This post is about one of my 45-second pitches at my BNI Chapter, BNI City Business. You can read the introduction to this collection here.
8 September 2023. Continuing my bad logo series at BNI City Business. Logos and branding can be key business value drivers for small businesses.
Actually, this isn’t a bad logo. This pitch is touching on a different aspect of branding: controlling how your brand is used. Intentionally or not, someone, somewhere is going to misuse and abuse your brand, imagery, slogan, or business collateral. You can’t control that. You can try to think about how your imagery might be defaced, or juxtaposed, or innocently given a new context, but you won’t think of them all. And it will be the one you don’t think of that will cause the most offence or embarrassment.

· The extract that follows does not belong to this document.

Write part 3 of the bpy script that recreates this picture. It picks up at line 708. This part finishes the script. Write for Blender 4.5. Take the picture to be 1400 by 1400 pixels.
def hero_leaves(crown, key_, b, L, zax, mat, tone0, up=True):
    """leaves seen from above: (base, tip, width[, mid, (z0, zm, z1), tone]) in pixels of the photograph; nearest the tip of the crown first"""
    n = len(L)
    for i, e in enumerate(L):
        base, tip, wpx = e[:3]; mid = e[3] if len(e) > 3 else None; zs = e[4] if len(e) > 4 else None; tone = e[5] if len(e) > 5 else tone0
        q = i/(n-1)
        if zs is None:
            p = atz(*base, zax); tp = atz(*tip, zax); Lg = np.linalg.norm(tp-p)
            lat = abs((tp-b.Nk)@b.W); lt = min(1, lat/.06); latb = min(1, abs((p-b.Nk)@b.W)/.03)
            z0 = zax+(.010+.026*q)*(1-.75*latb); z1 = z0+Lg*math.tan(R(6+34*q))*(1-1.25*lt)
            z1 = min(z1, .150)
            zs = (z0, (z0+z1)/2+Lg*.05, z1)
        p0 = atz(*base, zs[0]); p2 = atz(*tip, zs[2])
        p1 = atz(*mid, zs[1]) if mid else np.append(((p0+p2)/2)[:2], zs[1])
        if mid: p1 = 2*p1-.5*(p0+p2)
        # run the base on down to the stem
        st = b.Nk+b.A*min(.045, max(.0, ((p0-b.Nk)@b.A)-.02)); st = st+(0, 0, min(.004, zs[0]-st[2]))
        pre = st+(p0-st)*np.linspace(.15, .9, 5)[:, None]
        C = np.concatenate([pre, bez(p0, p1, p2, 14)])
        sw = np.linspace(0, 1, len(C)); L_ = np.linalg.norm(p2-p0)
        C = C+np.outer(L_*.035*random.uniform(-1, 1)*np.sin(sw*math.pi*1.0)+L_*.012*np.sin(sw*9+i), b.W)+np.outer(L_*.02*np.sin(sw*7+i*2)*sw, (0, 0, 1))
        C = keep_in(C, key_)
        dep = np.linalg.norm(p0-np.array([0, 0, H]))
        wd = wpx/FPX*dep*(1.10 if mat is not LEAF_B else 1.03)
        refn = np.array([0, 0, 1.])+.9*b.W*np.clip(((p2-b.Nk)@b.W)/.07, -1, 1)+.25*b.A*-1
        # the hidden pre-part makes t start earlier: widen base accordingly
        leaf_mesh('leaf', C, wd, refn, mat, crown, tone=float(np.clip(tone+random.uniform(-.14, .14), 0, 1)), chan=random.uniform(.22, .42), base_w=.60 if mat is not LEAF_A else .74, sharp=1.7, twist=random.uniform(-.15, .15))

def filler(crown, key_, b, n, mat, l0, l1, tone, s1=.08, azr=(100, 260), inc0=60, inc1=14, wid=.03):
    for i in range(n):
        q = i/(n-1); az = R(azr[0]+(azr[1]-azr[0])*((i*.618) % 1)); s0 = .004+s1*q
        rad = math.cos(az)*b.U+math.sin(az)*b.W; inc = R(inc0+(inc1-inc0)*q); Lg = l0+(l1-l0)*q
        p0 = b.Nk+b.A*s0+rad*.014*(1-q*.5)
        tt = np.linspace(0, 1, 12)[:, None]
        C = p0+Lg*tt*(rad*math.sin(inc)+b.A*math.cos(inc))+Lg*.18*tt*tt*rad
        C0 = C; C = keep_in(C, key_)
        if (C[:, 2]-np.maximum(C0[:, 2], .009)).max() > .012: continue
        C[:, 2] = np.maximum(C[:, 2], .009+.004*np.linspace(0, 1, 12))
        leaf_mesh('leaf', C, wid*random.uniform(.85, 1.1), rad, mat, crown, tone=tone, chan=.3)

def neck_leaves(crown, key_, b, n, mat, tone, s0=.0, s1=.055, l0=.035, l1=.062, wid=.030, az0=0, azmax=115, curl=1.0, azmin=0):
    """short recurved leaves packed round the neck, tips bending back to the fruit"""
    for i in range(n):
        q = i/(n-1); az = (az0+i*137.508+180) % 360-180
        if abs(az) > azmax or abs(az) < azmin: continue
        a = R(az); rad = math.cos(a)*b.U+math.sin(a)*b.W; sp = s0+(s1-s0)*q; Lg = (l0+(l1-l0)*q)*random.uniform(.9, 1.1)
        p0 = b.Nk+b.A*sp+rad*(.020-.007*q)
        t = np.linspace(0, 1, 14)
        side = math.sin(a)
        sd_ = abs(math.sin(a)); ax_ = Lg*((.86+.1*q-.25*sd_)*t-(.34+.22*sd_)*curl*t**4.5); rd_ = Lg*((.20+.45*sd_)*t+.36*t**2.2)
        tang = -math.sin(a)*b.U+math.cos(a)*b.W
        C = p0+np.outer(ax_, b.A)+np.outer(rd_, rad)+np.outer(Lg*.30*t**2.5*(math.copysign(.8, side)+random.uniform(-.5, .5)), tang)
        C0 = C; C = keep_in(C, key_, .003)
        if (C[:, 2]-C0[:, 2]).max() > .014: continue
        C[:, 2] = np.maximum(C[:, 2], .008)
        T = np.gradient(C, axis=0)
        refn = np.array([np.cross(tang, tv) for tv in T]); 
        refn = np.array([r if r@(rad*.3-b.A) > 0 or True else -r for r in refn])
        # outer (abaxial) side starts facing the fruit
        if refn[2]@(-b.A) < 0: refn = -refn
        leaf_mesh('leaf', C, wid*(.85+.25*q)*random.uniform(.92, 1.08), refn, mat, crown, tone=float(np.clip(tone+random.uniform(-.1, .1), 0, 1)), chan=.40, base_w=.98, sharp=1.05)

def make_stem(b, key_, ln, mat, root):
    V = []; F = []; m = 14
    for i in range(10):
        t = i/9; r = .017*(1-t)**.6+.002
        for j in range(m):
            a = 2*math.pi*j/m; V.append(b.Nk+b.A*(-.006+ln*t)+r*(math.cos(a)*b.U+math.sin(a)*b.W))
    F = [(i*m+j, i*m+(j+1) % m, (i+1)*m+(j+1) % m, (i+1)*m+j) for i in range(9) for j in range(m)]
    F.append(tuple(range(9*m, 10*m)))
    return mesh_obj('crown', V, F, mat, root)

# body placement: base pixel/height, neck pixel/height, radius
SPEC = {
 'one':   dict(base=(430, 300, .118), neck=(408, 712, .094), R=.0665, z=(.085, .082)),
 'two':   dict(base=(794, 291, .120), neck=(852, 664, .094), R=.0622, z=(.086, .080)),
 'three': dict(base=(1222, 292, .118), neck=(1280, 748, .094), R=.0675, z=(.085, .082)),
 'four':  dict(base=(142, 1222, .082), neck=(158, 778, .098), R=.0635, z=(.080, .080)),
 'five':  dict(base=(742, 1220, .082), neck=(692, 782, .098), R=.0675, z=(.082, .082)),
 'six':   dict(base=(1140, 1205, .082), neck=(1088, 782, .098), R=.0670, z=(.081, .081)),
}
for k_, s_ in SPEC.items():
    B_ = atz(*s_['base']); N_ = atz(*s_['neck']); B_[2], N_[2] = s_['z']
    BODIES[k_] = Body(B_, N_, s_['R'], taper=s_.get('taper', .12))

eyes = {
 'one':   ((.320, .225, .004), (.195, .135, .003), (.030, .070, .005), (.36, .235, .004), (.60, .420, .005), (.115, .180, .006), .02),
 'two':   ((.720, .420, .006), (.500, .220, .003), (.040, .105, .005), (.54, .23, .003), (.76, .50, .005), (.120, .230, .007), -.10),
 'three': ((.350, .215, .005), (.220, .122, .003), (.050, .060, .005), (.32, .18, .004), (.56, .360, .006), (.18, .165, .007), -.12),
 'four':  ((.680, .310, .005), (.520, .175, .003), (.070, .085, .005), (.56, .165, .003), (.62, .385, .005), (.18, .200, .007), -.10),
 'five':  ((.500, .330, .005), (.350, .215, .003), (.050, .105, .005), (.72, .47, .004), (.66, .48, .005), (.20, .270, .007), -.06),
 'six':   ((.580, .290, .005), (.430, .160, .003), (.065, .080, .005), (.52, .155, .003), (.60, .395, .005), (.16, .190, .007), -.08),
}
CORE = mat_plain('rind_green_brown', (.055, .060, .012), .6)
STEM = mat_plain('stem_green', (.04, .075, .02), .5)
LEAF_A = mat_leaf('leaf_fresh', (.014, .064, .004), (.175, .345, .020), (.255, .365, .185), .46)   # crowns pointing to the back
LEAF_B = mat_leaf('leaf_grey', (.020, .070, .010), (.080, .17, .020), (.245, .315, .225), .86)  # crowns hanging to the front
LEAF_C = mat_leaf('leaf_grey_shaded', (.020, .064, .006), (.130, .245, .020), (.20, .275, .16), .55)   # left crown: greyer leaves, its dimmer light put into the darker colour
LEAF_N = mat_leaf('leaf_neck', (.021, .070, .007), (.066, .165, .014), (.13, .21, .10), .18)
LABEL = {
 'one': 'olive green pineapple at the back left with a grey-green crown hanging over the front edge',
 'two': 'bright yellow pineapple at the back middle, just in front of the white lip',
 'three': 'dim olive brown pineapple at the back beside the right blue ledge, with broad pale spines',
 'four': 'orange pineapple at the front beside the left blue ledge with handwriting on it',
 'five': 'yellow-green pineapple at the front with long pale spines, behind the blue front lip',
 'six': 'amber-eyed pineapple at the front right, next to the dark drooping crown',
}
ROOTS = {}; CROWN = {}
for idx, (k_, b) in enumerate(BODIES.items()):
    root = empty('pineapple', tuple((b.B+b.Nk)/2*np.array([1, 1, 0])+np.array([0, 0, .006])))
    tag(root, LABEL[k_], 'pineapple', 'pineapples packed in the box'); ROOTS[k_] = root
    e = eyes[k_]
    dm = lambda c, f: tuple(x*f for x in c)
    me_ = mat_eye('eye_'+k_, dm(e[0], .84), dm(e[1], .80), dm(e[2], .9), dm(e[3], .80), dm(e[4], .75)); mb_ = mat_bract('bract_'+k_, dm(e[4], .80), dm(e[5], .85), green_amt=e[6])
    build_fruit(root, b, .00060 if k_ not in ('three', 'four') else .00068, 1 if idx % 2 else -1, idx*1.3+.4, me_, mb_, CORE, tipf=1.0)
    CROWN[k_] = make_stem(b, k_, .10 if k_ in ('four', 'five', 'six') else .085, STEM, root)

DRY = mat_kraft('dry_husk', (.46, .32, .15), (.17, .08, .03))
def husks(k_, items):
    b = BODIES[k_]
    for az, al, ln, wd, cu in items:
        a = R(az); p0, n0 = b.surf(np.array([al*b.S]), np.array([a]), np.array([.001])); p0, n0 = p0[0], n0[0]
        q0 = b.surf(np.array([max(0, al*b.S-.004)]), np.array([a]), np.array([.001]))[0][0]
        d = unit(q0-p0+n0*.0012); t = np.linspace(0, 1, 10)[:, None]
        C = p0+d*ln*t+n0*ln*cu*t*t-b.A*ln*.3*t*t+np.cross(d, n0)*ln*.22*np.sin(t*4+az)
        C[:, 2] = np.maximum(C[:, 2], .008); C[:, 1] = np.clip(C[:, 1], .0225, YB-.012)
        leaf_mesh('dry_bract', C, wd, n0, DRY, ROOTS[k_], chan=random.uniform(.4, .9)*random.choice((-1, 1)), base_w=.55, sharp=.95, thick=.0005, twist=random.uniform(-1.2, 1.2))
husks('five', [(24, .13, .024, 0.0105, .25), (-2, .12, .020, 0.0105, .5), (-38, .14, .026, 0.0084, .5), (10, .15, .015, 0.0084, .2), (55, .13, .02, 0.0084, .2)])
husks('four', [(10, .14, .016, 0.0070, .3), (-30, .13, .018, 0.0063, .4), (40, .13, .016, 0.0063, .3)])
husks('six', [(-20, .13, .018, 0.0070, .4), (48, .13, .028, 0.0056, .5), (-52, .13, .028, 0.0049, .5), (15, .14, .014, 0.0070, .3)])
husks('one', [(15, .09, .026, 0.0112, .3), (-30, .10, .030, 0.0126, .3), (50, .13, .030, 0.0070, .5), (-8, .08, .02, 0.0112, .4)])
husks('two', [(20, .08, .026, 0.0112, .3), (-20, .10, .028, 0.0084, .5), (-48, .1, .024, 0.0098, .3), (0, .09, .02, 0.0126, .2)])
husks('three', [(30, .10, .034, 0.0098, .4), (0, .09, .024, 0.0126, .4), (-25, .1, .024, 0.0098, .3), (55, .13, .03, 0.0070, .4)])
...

We are in our election cycle here in New Zealand. We are seeing pretty much everyone’s hoardings get vandalised or defaced. Some are amusing, most aim for offensive. I am sure our political parties think through how their messages and brands can be bastardised to avoid them, but every cycle, we see new ways of bending the message from what was intended.
My father worked at the Avis franchisee in Auckland in the 1980s. Avis is a global brand, but its use was in transition here in New Zealand at the time (as the company went from Mutual Rent-a-Car to Mutual Avis, and then Avis). The firm would freely hand out Avis branded t-shirts. In the mid-1980s, as New Zealanders debated the Homosexual Law Reform Bill moving through parliament, there was a large gay-rights protest march in Auckland’s CBD. One of the protesters in the front row was wearing one of Avis’s t-shirts. Images of the protest were on the TV news and front page of The New Zealand Herald. The person wearing the t-shirt was not even an Avis employee, but the presence of the logo caused concern amongst the Avis management. The t-shirts were harder to obtain after that.
Once your brand is out there, you can’t control how it is used and abused. Try as you might.